Inquiry

Kaspar Oppen Samuelsen’s process is a cycle of assembling, breaking apart and rebuilding. First, he draws an image on a canvas. Then he cuts each shape of the image out, creating an elaborate puzzle. “REMEMBER TO TAKE A PHOTO” — a sign on his studio wall reads; a crucial step for when the image will be reconstructed anew.

Separated from the canvas, each piece becomes its own arbitrary, abstract form. Sorted by colour, the forms are the individually painted. The wet paint causes the canvas to curl, and the fluid pigment to collect in the bottom of the fold. What began as an even coating of paint gains texture and shadow through the random bends of the canvas.

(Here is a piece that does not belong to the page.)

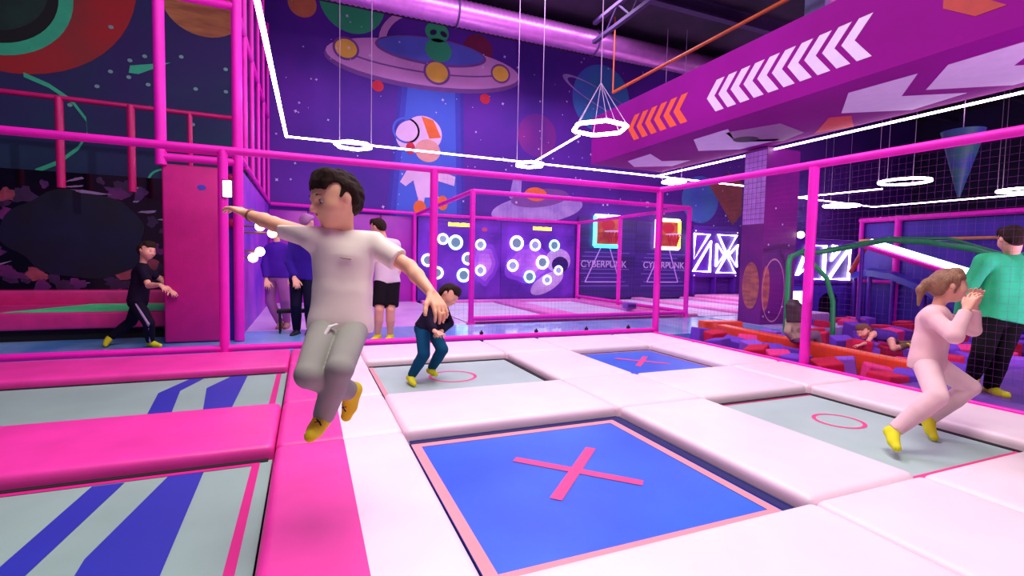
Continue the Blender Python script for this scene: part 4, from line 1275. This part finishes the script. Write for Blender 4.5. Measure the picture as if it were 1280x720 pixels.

The curled pieces are then ironed out and reassembled on another canvas. This creates an effect reminiscent to woodblock printing; graphic shapes forming a collective image. Each shape is situated next to something or somebody, and the abstract forms suddenly make sense as a composition. In the reassembled image, the streaks of colour caused by the curling of the canvas now read as intentional highlights or accents.

This process imbues Samuelsen’s pieces with a very specific materiality: the layers of canvas and shadows of glue. At first glance, the work might appear to be a traditional painting, but a closer reveals a highly tactile construction, rich in texture and material presence.